◆ **REQUEST**
Pull out every line with the word "scene".

◆ **THE INPUT**
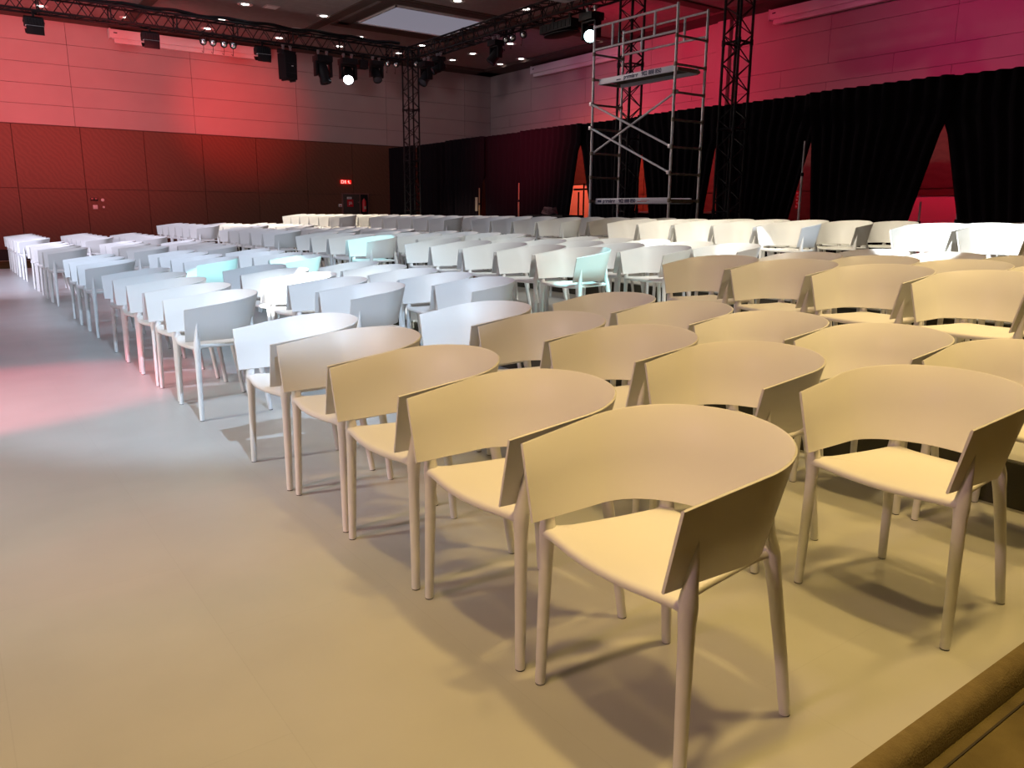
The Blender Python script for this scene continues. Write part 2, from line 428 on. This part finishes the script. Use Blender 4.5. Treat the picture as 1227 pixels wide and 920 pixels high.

--

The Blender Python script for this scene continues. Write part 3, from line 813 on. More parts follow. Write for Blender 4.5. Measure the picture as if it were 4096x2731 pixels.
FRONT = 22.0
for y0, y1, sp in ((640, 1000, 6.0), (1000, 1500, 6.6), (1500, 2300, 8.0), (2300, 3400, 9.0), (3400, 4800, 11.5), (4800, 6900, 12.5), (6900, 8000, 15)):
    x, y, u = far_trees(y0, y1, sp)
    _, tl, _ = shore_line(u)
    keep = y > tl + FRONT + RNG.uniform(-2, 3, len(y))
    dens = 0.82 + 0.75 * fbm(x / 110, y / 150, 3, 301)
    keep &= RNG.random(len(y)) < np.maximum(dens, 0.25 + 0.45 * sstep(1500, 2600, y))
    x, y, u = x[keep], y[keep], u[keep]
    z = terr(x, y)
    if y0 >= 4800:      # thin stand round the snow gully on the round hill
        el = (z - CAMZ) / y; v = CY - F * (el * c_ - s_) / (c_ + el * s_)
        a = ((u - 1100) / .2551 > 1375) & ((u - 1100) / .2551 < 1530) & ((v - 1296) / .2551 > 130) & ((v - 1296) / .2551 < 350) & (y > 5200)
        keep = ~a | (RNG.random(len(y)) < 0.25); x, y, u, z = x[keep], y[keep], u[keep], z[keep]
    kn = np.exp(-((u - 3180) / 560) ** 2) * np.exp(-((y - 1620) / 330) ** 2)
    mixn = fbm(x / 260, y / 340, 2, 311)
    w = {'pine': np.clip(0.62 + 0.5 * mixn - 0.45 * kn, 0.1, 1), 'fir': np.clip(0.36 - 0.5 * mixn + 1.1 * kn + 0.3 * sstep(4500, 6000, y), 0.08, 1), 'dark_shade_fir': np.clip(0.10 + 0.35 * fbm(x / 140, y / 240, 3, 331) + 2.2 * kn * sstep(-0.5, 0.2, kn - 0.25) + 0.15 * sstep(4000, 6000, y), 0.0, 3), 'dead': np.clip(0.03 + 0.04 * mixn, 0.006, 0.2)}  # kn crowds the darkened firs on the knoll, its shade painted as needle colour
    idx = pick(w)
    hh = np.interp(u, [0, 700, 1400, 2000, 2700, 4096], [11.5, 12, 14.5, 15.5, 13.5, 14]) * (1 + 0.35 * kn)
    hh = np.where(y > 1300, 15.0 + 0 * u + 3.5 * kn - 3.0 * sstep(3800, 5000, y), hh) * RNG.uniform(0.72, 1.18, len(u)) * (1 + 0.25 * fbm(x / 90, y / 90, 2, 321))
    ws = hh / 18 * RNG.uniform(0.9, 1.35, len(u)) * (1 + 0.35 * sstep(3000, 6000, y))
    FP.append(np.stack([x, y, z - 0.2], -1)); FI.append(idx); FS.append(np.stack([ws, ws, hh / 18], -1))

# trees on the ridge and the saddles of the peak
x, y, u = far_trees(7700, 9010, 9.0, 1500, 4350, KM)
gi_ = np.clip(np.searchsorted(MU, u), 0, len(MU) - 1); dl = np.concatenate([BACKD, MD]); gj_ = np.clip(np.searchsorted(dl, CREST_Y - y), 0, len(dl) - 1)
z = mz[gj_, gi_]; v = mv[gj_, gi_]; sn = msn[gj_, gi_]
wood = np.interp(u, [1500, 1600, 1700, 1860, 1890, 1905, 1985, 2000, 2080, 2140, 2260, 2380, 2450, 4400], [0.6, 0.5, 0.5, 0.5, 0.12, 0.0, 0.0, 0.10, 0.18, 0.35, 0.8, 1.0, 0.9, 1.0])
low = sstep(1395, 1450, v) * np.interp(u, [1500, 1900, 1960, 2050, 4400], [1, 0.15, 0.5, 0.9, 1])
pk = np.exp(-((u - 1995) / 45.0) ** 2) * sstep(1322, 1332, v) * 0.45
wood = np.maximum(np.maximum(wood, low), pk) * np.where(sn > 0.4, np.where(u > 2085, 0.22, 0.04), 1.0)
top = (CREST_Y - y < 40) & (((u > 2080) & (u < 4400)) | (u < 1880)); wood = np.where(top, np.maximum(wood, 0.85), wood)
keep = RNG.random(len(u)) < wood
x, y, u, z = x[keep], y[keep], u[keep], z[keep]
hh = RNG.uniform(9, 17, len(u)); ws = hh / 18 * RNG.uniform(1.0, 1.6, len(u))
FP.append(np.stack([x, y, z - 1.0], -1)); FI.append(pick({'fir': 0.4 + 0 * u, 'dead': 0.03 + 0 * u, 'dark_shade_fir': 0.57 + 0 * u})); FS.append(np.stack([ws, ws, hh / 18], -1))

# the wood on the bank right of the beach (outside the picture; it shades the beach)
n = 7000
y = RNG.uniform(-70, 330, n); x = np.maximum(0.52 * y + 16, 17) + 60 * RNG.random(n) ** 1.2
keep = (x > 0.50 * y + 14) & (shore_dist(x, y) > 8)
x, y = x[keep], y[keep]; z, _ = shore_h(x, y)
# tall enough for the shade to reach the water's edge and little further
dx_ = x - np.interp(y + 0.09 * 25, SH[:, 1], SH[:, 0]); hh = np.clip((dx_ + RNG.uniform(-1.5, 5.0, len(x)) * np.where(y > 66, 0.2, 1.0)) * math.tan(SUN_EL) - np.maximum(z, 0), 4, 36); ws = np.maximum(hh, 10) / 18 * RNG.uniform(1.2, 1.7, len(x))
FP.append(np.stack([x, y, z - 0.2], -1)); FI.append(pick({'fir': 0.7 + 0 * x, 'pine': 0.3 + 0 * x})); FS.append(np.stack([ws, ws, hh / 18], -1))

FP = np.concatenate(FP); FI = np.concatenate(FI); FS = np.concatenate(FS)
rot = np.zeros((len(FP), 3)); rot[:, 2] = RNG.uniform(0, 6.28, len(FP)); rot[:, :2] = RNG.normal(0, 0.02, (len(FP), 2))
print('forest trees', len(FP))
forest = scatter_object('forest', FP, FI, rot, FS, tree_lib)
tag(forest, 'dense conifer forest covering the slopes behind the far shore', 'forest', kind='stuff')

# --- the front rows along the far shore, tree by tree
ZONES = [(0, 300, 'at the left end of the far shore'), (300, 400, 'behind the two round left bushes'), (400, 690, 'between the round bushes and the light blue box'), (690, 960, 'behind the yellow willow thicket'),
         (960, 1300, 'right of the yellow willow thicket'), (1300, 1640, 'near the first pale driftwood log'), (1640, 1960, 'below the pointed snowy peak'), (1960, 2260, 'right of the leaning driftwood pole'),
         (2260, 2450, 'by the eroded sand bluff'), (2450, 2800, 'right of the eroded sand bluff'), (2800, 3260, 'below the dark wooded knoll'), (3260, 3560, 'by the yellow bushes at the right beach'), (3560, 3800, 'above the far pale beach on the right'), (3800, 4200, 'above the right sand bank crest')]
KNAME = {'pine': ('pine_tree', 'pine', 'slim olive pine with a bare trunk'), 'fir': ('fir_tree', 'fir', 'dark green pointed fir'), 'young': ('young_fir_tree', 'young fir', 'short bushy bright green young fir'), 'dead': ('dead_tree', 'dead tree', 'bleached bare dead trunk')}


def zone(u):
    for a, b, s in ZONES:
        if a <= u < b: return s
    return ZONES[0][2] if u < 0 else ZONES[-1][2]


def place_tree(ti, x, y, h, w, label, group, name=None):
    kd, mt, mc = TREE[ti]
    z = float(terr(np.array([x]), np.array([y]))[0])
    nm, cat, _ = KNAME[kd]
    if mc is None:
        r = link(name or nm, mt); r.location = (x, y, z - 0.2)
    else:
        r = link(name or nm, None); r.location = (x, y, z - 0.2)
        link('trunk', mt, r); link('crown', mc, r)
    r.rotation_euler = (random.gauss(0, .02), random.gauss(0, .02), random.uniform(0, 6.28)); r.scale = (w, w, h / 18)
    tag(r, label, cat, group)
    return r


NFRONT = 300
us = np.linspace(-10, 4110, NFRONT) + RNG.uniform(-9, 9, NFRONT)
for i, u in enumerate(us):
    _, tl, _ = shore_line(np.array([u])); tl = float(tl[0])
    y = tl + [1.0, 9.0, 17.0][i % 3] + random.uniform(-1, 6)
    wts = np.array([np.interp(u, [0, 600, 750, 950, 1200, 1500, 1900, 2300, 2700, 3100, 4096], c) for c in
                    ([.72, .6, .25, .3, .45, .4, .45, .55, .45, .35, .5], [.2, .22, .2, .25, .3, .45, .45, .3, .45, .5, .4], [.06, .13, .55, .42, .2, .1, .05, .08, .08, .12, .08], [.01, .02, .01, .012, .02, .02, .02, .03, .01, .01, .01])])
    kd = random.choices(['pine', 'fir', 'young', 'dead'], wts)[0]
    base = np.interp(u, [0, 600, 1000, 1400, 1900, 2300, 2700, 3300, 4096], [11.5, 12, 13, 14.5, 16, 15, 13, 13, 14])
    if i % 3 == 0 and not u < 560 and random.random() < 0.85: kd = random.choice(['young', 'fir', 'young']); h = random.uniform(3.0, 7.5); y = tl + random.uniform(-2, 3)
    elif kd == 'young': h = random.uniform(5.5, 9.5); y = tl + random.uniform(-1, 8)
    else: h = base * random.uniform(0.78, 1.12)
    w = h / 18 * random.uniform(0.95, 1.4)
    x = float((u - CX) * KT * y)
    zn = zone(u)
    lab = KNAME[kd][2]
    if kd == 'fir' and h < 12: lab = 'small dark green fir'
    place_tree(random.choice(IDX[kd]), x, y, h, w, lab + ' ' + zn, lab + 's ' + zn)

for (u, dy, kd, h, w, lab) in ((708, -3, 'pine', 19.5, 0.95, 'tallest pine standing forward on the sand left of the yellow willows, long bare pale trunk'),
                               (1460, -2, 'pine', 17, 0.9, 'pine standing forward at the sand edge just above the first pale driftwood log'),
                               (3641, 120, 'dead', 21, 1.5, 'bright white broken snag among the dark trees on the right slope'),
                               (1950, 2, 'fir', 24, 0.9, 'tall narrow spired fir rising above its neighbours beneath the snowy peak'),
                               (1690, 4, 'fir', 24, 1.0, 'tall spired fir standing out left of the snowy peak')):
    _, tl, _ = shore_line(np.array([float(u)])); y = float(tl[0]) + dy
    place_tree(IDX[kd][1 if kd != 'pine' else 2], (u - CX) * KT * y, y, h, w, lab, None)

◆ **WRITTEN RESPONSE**
The Blender Python script for this scene continues. Write part 2, from line 428 on. This part finishes the script. Use Blender 4.5. Treat the picture as 1227 pixels wide and 920 pixels high.
The Blender Python script for this scene continues. Write part 3, from line 813 on. More parts follow. Write for Blender 4.5. Measure the picture as if it were 4096x2731 pixels.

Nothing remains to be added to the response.